Records for processing –
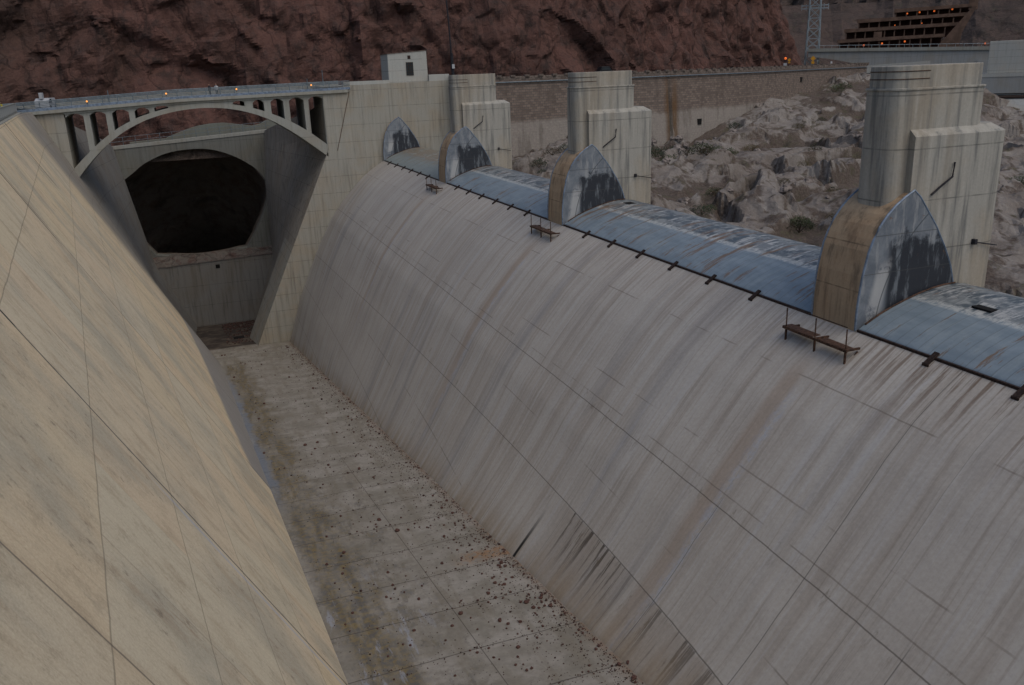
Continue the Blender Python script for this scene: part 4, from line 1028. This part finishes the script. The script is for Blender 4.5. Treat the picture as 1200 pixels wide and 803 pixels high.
b.tube([(0,-.2,zt(0)+.9),(LL,-.2,zt(LL)+.9)], .07, 4); b.build('railing', M['galv'], fb)
struct(MB().prism([(196,330),(205,258),(250,214),(262,150),(330,150),(420,340),(420,430),(250,480)], -14, -3.2, 'z').build('far_bank', M['farhill']))
# low concrete wall and fence at the end of the masonry wall
lwl = thing('end_wall', 'low pale concrete wall with a dark fence where the curved masonry wall ends', 'wall', (194,213,-6))
MB().prism([(0,0),(0,3.9),(17,4.6),(17,0)], 0, 1, 'y').build('wall', M['house'], lwl)
b = MB()
for i in range(12): MB().tube([(0,0,-1),(0,0,1.6)], .09, 4).build('fence_post', M['dark'], lwl, loc=(i*.9,-2.5,0))
b.tube([(0,-2.5,1.6),(10,-2.5,1.6)],.09,4); b.tube([(0,-2.5,.3),(10,-2.5,.3)],.07,4); b.build('fence', M['dark'], lwl)
lwl.rotation_euler = (0,0,-.75)
# dam block at right edge
dm = thing('dam_wall', 'massive pale concrete dam wall with a dark ledge at the right edge, beyond the nearest pier', 'dam', (192.7,169,-30))
dm.rotation_euler = (0,0,math.radians(41))
b = MB(); b.prism([(3.2,24.),(3.2,20.),(-1.,19.6),(-3.,12.),(-8.,4.),(-22,-4),(14,-4),(14,24.)], -70, 26, 'y') if 0 else None
b = MB(); b.prism([(2.,24.2),(2.,20.2),(-5.5,18.4)if 0 else (2.6,20.0),(2.6,19.7),(14,19.7),(14,24.2)], -60, 12, 'y'); b.build('walkway_beam', M['dam'], dm)
b = MB(); b.box(2.9,13,-70,28,24.2,28.2) if 0 else b.box(1.9,14.1,-70,28,28.,28.0+.02) if 0 else b.box(1.9,14.1,-60,12.,24.2,25.1); b.build('coping', M['house'], dm)
def damx(z): return interp(z, [-6,6,14,19.4], [-30,-20,-11,-4])
b = MB(); zz = [-6,0,6,10,14,17,19.4]; b.prism([(damx(z),z) for z in zz]+[(12,19.4),(12,-6)], -60, 11, 'y'); b.build('lower_face', M['dam'], dm)
b = MB(); b.box(-4.6,3.,-60,11.5,19.2,19.62); b.build('ledge', M['darkrust'], dm)
b = MB(); b.box(3.,11,-60,0.5,25.1,32.9); b.build('upper_block', M['house'], dm, bevel=.1)
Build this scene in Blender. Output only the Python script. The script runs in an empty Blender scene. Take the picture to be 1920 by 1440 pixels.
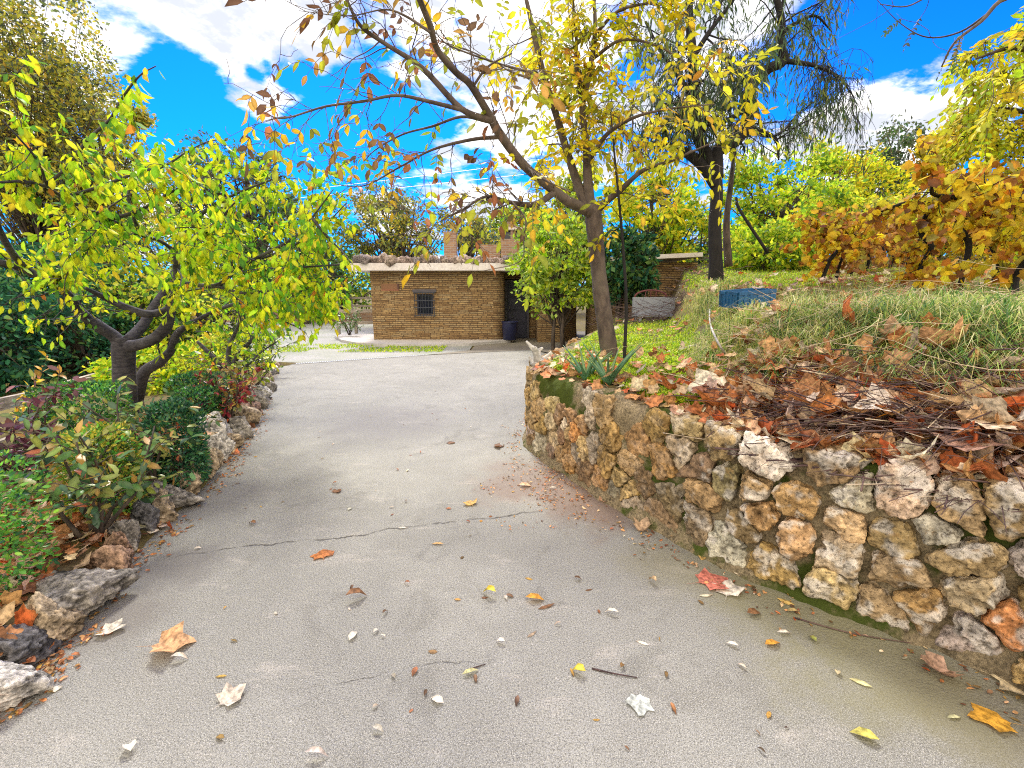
import bpy, bmesh, math, random
import numpy as np
from mathutils import Vector

SC = bpy.context.scene
COL = SC.collection
PI = math.pi
R = np.random.RandomState(7)
random.seed(7)

# ------------------------------------------------------------------ camera
CAMZ, FPX, PITCH = 1.55, 850.0, math.radians(11.3)
cam_d = bpy.data.cameras.new('camera')
cam_d.sensor_width = 36.0
cam_d.lens = FPX / 1920 * 36
cam_d.clip_start, cam_d.clip_end = 0.05, 3000
cam = bpy.data.objects.new('camera', cam_d)
COL.objects.link(cam)
cam.location = (0, 0, CAMZ)
cam.rotation_euler = (PI / 2 - PITCH, 0, 0)
SC.camera = cam

def ray(px, py):
    u, v = (px - 960) / FPX, (720 - py) / FPX
    c, s = math.cos(PITCH), math.sin(PITCH)
    return np.array([u, c + v * s, -s + v * c])

def P(px, py, Y):                       # point of the line of sight at world depth Y
    d = ray(px, py)
    return np.array([0, 0, CAMZ]) + d * (Y / d[1])

def G(px, py, z=0.0):                   # where a line of sight meets the level z
    d = ray(px, py)
    return np.array([0, 0, CAMZ]) + d * ((z - CAMZ) / d[2])

# ------------------------------------------------------------------ world, sun, exposure
SUN_EL, SUN_AZ = math.radians(52), math.radians(-14)
SKY_STR = 0.13
SC.view_settings.view_transform = 'Standard'
SC.view_settings.look = 'None'
SC.view_settings.gamma = 1.0
SC.view_settings.exposure = 1.2
SC.cycles.max_bounces = 8
SC.cycles.transparent_max_bounces = 8
SC.cycles.use_denoising = False        # keep the fine grain of stone and concrete
SC.cycles.filter_width = 1.1
SC.cycles.sample_clamp_indirect = 6.0
SC.cycles.caustics_reflective = False
SC.cycles.caustics_refractive = False

def node(nt, kind, props=None, **ins):
    n = nt.nodes.new(kind)
    for k, v in (props or {}).items():
        setattr(n, k, v)
    for k, v in ins.items():
        key = int(k[1:]) if k[0] == 'i' and k[1:].isdigit() else k.replace('_', ' ')
        s = n.inputs[key]
        if hasattr(v, 'is_output') or isinstance(v, bpy.types.NodeSocket):
            nt.links.new(v, s)
        else:
            s.default_value = v
    return n

def mth(nt, op, a, b=0.0, c=0.0, clamp=False):
    return node(nt, 'ShaderNodeMath', {'operation': op, 'use_clamp': clamp}, i0=a, i1=b, i2=c).outputs[0]

def mixc(nt, f, a, b, blend='MIX'):
    n = nt.nodes.new('ShaderNodeMix'); n.data_type = 'RGBA'; n.blend_type = blend
    for k, v in ((0, f), (6, a), (7, b)):
        if isinstance(v, bpy.types.NodeSocket):
            nt.links.new(v, n.inputs[k])
        elif k == 0:
            n.inputs[k].default_value = v
        else:
            n.inputs[k].default_value = tuple(v) + ((1,) if len(v) == 3 else ())
    return n.outputs[2]

def smap(nt, v, a, b, lo=0.0, hi=1.0):
    n = node(nt, 'ShaderNodeMapRange', {'interpolation_type': 'SMOOTHSTEP'}, Value=v)
    for k, x in (('From Min', a), ('From Max', b), ('To Min', lo), ('To Max', hi)):
        n.inputs[k].default_value = x
    return n.outputs[0]

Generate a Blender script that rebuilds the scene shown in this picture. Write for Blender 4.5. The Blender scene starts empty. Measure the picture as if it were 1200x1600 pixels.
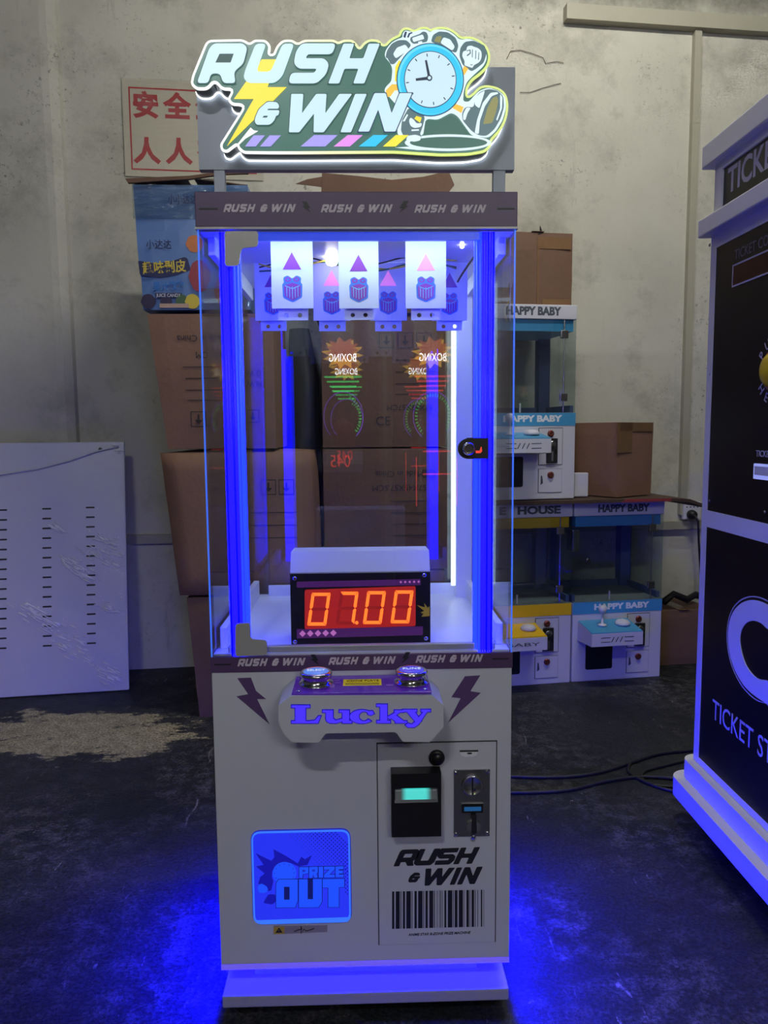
import bpy, bmesh, math, random
from mathutils import Vector, Matrix
from mathutils.geometry import tessellate_polygon

random.seed(7)
scene = bpy.context.scene
COL = scene.collection

# ------------------------------------------------------------------ camera
F_PX = 1200.0                       # focal length for a 1200x1600 frame
CAM = Vector((0.0042, -1.3941, 1.1487))
YAW, PITCH, ROLL = 0.0275, 0.1042, 0.0084
_R0 = Vector((math.cos(YAW), -math.sin(YAW), 0)); _F0 = Vector((math.sin(YAW), math.cos(YAW), 0)); _U0 = Vector((0, 0, 1))
_FW = math.cos(PITCH)*_F0 - math.sin(PITCH)*_U0
_U1 = math.sin(PITCH)*_F0 + math.cos(PITCH)*_U0
_RT = math.cos(ROLL)*_R0 - math.sin(ROLL)*_U1
_UP = math.sin(ROLL)*_R0 + math.cos(ROLL)*_U1
cd = bpy.data.cameras.new('camera'); cam = bpy.data.objects.new('camera', cd); COL.objects.link(cam)
cd.sensor_fit = 'VERTICAL'; cd.sensor_height = 36.0; cd.lens = 36.0*F_PX/1600.0
cd.clip_start = 0.02; cd.clip_end = 60
M = Matrix((( _RT.x, _UP.x, -_FW.x, CAM.x), (_RT.y, _UP.y, -_FW.y, CAM.y), (_RT.z, _UP.z, -_FW.z, CAM.z), (0, 0, 0, 1)))
cam.matrix_world = M
scene.camera = cam

# ------------------------------------------------------------------ world, exposure
w = bpy.data.worlds.new('world'); scene.world = w; w.use_nodes = True
w.node_tree.nodes['Background'].inputs[0].default_value = (0.55, 0.6, 0.7, 1)
w.node_tree.nodes['Background'].inputs[1].default_value = 0.02
scene.view_settings.view_transform = 'Standard'; scene.view_settings.look = 'None'
scene.view_settings.gamma = 1.0; scene.view_settings.use_curve_mapping = False
scene.view_settings.exposure = 0.0
scene.cycles.transparent_max_bounces = 32
scene.cycles.max_bounces = 10
scene.cycles.sample_clamp_indirect = 4.0
LAMP_E = 115.0          # strip lamps of the hall
LED_E = 15.0            # blue strips of the machine
LAMPS = [(0.95, 0.80, 3.62, 0.0, 1.9, (1.0, 0.985, 0.90, 1), 0.72), (-0.70, -3.0, 3.42, 0.0, 3.3, (0.96, 0.98, 1.0, 1), 0.30), (1.3, -4.6, 2.95, 0.0, 1.3, (0.98, 0.99, 1.0, 1), 0.72)]

# ------------------------------------------------------------------ helpers
def S(r, g, b):
    f = lambda c: (c/255/12.92) if c/255 <= 0.04045 else ((c/255+0.055)/1.055)**2.4
    return (f(r), f(g), f(b), 1)

def ray(px, py): return (px-600)/F_PX*_RT + (800-py)/F_PX*_UP + _FW
def onY(px, py, y): d = ray(px, py); return CAM + d*((y-CAM.y)/d.y)
def onX(px, py, x): d = ray(px, py); return CAM + d*((x-CAM.x)/d.x)
def onZ(px, py, z): d = ray(px, py); return CAM + d*((z-CAM.z)/d.z)
def mp(px, py, y=0.0): p = onY(px, py, y); return (p.x, p.z)

class Frame:
    def __init__(s, o, ex, ey): s.o = Vector(o); s.ex = Vector(ex).normalized(); s.ey = Vector(ey).normalized(); s.en = s.ex.cross(s.ey)
    def p(s, u, v, n=0.0): return s.o + s.ex*u + s.ey*v + s.en*n
def front(y=0.0): return Frame((0, y, 0), (1, 0, 0), (0, 0, 1))

MATS = {}
def mat(name, col, rough=0.5, metal=0.0, emit=None, es=0.0, noise=None, bump=None, spec=0.5, coat=0.0, stretch=None, trans=None):
    if name in MATS: return MATS[name]
    m = bpy.data.materials.new(name); m.use_nodes = True; nt = m.node_tree; b = nt.nodes['Principled BSDF']
    b.inputs['Base Color'].default_value = col; b.inputs['Roughness'].default_value = rough
    b.inputs['Metallic'].default_value = metal; b.inputs['Specular IOR Level'].default_value = spec
    b.inputs['Coat Weight'].default_value = coat
    if emit: b.inputs['Emission Color'].default_value = emit; b.inputs['Emission Strength'].default_value = es
    if noise or bump:
        tc = nt.nodes.new('ShaderNodeTexCoord'); mpn = nt.nodes.new('ShaderNodeMapping'); nt.links.new(tc.outputs['Object'], mpn.inputs[0])
        if stretch: mpn.inputs['Scale'].default_value = stretch
    if noise:
        n = nt.nodes.new('ShaderNodeTexNoise'); n.inputs['Scale'].default_value = noise[0]; n.inputs['Detail'].default_value = 6
        nt.links.new(mpn.outputs[0], n.inputs['Vector'])
        mx = nt.nodes.new('ShaderNodeMix'); mx.data_type = 'RGBA'; nt.links.new(n.outputs[0], mx.inputs[0])
        a = noise[1]
        mx.inputs[6].default_value = (col[0]*(1-a), col[1]*(1-a), col[2]*(1-a), 1)
        mx.inputs[7].default_value = (min(1, col[0]*(1+a)), min(1, col[1]*(1+a)), min(1, col[2]*(1+a)), 1)
        nt.links.new(mx.outputs[2], b.inputs['Base Color'])
    if bump:
        n2 = nt.nodes.new('ShaderNodeTexNoise'); n2.inputs['Scale'].default_value = bump[0]; n2.inputs['Detail'].default_value = 5
        nt.links.new(mpn.outputs[0], n2.inputs['Vector'])
        bp = nt.nodes.new('ShaderNodeBump'); bp.inputs['Strength'].default_value = bump[1]; bp.inputs['Distance'].default_value = 0.01
        nt.links.new(n2.outputs[0], bp.inputs['Height']); nt.links.new(bp.outputs[0], b.inputs['Normal'])
    MATS[name] = m; return m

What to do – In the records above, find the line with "Generate a Blender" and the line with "scene.camera = cam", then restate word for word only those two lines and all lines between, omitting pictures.

Exercise output –
Generate a Blender script that rebuilds the scene shown in this picture. Write for Blender 4.5. The Blender scene starts empty. Measure the picture as if it were 1200x1600 pixels.
import bpy, bmesh, math, random
from mathutils import Vector, Matrix
from mathutils.geometry import tessellate_polygon

random.seed(7)
scene = bpy.context.scene
COL = scene.collection

# ------------------------------------------------------------------ camera
F_PX = 1200.0                       # focal length for a 1200x1600 frame
CAM = Vector((0.0042, -1.3941, 1.1487))
YAW, PITCH, ROLL = 0.0275, 0.1042, 0.0084
_R0 = Vector((math.cos(YAW), -math.sin(YAW), 0)); _F0 = Vector((math.sin(YAW), math.cos(YAW), 0)); _U0 = Vector((0, 0, 1))
_FW = math.cos(PITCH)*_F0 - math.sin(PITCH)*_U0
_U1 = math.sin(PITCH)*_F0 + math.cos(PITCH)*_U0
_RT = math.cos(ROLL)*_R0 - math.sin(ROLL)*_U1
_UP = math.sin(ROLL)*_R0 + math.cos(ROLL)*_U1
cd = bpy.data.cameras.new('camera'); cam = bpy.data.objects.new('camera', cd); COL.objects.link(cam)
cd.sensor_fit = 'VERTICAL'; cd.sensor_height = 36.0; cd.lens = 36.0*F_PX/1600.0
cd.clip_start = 0.02; cd.clip_end = 60
M = Matrix((( _RT.x, _UP.x, -_FW.x, CAM.x), (_RT.y, _UP.y, -_FW.y, CAM.y), (_RT.z, _UP.z, -_FW.z, CAM.z), (0, 0, 0, 1)))
cam.matrix_world = M
scene.camera = cam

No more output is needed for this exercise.